All of my transactions like bill payments and small activities are now set up as reminders so that I don’t forget those. Like I water plants every alternate (it’s unbelievable but true that I used to miss this), attending to home compost (khamba) every week and so on.

This may sound trivial but is extremely effective. Scheduling gives clarity, predictibility and thus stickiness to the habits: Wednesday and Sunday is the day to post writings on my website, slots for coaching are on the weekend, bike rides are Sundays and so on.
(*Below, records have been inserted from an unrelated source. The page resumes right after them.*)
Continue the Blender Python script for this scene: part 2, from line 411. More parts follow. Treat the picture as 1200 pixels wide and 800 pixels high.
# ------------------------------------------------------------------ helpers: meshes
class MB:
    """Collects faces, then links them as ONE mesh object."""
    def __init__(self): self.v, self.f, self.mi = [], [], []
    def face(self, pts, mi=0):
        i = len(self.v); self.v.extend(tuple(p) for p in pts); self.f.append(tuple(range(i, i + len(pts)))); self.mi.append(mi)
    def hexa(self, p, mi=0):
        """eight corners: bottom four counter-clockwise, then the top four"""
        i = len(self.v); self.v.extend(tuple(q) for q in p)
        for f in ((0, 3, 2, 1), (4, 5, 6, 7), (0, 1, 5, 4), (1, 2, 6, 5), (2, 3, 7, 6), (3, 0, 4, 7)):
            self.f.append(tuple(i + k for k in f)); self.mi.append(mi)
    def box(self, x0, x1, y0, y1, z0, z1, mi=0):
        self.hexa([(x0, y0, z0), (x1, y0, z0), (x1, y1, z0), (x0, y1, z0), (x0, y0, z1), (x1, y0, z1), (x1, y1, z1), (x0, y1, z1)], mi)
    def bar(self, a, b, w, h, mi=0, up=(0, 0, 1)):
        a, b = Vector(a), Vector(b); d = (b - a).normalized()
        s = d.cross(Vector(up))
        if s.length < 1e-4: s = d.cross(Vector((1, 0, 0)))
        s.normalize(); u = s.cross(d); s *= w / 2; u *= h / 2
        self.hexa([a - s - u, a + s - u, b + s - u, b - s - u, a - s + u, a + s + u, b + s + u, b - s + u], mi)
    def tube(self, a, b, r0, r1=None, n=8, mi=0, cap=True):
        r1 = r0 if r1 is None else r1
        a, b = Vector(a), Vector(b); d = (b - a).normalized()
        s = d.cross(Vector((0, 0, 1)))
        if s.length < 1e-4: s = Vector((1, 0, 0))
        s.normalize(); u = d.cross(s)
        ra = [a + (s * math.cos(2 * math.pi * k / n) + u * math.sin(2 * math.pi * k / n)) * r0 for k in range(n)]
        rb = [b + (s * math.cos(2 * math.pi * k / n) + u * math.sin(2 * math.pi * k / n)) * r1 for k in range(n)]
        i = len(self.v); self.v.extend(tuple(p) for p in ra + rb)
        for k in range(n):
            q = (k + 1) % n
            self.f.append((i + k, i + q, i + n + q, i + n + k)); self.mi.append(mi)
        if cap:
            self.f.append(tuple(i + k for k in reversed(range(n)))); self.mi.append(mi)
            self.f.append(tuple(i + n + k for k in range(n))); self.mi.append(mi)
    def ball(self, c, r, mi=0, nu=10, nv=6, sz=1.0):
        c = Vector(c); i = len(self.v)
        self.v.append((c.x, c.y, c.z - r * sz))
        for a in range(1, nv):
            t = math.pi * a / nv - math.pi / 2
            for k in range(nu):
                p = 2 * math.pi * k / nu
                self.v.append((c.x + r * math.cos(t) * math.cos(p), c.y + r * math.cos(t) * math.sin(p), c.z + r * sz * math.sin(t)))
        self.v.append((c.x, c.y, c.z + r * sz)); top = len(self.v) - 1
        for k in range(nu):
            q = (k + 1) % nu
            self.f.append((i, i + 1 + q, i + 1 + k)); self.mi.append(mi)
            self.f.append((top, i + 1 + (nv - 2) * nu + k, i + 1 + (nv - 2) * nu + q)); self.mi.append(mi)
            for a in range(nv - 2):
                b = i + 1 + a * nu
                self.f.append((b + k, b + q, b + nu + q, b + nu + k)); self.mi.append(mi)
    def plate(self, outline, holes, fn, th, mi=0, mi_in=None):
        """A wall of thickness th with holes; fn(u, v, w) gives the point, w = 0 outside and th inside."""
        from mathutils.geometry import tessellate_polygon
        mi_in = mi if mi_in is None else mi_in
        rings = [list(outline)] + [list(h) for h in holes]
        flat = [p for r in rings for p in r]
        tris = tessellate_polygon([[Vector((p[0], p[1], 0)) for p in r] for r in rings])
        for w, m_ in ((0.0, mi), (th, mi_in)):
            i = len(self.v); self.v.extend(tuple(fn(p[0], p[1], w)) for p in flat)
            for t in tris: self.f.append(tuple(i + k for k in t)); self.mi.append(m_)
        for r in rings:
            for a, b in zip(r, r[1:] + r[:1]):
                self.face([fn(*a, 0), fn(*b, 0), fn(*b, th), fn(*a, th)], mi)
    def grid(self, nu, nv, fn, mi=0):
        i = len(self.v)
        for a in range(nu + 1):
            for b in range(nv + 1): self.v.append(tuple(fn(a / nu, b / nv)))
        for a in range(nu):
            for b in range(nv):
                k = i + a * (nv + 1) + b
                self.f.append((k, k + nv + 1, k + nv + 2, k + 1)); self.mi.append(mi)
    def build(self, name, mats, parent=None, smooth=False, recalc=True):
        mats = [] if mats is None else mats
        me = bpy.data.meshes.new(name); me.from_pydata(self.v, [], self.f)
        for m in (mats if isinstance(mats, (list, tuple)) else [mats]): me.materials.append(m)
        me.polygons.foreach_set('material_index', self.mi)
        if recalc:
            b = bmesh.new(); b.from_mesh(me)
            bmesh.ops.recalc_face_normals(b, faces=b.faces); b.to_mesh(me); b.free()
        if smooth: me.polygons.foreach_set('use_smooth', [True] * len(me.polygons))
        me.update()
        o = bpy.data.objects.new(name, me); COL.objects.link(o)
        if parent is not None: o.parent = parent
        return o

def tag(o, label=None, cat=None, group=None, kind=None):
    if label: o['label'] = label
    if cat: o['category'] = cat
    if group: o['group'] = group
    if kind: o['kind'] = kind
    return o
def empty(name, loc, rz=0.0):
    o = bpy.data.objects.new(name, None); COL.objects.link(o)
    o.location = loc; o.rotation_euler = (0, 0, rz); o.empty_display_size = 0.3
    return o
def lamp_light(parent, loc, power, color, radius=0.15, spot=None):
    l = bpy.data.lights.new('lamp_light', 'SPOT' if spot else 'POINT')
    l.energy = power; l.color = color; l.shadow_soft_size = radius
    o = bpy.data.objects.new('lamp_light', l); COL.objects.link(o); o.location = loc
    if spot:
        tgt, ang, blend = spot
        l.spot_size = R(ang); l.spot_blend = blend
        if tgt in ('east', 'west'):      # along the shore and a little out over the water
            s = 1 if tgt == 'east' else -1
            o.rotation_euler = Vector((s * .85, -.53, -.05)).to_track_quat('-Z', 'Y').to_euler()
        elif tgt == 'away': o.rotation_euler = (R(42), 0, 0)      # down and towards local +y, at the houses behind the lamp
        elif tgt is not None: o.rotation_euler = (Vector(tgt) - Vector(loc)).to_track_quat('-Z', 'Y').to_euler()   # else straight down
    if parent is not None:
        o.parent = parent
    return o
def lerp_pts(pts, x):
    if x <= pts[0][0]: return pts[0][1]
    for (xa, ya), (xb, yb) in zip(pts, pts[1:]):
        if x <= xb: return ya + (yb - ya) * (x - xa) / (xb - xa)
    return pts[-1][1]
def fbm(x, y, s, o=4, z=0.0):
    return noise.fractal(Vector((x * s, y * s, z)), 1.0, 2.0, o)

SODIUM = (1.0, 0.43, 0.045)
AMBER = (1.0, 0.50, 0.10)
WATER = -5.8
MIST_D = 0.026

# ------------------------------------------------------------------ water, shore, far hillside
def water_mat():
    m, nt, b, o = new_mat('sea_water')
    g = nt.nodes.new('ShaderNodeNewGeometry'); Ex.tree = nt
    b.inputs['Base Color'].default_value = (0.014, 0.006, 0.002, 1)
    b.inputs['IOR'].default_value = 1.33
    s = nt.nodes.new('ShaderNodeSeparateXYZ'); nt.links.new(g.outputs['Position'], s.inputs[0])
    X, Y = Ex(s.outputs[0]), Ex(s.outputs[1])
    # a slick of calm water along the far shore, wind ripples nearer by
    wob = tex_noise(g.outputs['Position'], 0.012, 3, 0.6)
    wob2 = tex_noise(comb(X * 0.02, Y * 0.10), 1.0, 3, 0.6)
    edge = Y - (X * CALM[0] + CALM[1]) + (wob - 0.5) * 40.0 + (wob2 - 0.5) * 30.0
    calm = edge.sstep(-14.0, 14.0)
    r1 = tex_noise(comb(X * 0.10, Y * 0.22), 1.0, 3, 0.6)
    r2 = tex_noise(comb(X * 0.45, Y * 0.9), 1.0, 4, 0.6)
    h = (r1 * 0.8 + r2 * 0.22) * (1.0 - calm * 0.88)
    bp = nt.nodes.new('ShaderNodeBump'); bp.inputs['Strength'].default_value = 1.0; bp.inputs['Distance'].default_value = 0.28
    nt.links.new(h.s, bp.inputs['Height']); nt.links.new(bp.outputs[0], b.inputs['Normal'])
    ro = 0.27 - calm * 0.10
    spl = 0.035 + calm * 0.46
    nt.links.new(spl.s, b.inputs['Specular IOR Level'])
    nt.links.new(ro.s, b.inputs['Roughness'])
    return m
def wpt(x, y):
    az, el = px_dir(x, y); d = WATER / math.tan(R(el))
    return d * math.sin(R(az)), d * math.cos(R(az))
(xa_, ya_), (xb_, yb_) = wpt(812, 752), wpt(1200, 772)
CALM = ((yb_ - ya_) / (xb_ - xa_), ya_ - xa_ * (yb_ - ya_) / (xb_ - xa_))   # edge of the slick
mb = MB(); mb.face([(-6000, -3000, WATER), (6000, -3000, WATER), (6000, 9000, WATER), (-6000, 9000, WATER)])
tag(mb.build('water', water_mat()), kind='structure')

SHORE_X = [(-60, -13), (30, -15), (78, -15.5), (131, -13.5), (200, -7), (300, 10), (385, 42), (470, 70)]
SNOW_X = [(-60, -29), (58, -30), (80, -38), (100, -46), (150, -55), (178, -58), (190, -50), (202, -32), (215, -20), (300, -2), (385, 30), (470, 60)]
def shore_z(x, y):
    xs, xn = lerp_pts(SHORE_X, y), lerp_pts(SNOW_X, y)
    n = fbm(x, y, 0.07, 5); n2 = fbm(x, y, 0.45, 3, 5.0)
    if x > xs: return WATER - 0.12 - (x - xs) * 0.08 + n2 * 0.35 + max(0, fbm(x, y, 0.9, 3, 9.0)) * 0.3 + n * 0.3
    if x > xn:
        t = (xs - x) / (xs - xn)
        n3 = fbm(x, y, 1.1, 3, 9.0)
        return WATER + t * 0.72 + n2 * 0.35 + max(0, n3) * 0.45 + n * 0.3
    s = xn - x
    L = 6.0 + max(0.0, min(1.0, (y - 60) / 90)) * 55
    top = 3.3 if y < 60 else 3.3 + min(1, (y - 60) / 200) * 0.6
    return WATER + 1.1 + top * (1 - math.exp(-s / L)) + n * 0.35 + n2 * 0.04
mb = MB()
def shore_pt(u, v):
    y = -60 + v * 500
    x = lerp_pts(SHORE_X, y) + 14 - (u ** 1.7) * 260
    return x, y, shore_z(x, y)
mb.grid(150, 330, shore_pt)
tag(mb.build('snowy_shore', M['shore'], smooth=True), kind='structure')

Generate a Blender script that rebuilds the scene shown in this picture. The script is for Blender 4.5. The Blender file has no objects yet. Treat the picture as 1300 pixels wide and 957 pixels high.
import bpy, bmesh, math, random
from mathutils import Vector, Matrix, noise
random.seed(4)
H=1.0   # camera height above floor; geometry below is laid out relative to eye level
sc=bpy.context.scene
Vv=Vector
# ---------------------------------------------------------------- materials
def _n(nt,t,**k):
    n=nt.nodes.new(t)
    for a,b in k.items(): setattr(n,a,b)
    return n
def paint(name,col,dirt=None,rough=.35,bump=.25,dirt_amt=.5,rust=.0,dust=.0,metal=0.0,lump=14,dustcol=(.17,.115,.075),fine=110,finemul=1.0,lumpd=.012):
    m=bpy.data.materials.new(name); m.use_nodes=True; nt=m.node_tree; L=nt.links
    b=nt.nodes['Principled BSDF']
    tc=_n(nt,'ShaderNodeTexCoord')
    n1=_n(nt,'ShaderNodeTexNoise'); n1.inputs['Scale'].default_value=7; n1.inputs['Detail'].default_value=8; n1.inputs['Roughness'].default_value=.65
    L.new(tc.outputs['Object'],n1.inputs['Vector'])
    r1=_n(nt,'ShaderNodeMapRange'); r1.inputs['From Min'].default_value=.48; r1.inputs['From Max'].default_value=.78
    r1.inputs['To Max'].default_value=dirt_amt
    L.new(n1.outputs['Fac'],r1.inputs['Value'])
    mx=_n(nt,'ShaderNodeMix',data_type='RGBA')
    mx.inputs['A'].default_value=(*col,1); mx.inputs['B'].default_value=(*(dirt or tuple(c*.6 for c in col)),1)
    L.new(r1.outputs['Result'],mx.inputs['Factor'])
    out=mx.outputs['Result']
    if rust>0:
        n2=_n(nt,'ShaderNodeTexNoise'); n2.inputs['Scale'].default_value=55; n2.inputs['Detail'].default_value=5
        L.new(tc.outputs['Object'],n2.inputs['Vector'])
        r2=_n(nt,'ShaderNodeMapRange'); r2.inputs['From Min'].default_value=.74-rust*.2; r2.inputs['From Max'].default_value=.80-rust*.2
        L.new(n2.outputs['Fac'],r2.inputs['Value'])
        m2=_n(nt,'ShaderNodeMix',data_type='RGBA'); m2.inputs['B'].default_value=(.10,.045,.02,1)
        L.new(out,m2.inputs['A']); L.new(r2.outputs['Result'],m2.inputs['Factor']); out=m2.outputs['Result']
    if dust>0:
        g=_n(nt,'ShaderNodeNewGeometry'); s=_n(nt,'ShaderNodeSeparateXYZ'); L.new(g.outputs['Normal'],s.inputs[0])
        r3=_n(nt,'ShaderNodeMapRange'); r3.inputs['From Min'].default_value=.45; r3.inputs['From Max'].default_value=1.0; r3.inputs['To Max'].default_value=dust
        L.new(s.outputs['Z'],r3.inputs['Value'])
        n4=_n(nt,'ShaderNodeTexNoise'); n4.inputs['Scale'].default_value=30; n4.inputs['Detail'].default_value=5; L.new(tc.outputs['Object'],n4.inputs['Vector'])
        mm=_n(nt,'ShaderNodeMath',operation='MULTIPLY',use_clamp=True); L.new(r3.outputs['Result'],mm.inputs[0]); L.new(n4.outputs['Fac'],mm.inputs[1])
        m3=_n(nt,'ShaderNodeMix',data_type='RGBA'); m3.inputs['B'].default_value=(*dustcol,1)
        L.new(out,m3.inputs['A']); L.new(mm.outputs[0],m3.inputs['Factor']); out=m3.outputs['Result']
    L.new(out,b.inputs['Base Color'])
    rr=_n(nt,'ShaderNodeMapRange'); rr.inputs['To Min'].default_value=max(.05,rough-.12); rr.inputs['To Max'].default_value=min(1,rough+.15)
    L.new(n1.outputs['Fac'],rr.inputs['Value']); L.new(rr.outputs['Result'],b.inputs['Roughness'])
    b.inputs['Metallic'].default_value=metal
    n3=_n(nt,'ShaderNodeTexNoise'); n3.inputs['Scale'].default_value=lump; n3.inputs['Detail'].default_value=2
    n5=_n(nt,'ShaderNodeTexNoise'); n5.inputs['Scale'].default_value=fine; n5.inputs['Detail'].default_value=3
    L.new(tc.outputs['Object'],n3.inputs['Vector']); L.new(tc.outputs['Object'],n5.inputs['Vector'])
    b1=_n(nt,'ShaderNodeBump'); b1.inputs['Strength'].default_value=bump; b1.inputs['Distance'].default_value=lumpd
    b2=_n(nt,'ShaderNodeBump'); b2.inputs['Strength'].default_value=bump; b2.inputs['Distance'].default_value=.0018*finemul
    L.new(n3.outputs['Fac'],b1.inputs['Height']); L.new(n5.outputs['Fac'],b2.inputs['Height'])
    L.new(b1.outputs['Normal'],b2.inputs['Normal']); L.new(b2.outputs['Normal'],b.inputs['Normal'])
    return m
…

Two minute Rule (almost very book has one of these, read another amazing 2 minute rule here). In the last 90 days, I’ve had busy days and weeks at work, I travelled outside the city, had friends visiting over etc. Distractions and interruptions have occured, but I remained committed by using the two minute roule that says, if you don’t have the time/energy to go full course with your habit, then do a 2 minute verson of it. Like only wear shoes, lay out the mat or open the notebook and flip through pages etc. I have medidated for 5-6 mins only on few days and, wrote only a few lines on some days. Consistency over volume is the key!

What’s not working?

A few things are still not working like:

  1. I am unable to repeat the behavior at a specific time only – foundation has been laid but my habits have not yet become fixed at a specific time
  2. Sometimes I feel the pressure of maintaining these habits
  3. Some habits are not sticky, such as my intention to read every night before bed, which is yet to work out!

Final Word and Ask for suggestions

In retrospect, last quarter was amazing and all it took was reading one good book which enticed my brain into action. Some other books that have lured me into constructive thought and action include: Getting Things Done, No Rules Rules, and Work Rules.

What is that you do to break the monotony and build momentum to do things you enjoy. What has helped you?

Thanks for reading this article, and thanks in advance for sharing your insights. I recommend that you consider Atomic Habits for reading and I wish you all the best for your journey, Cheers!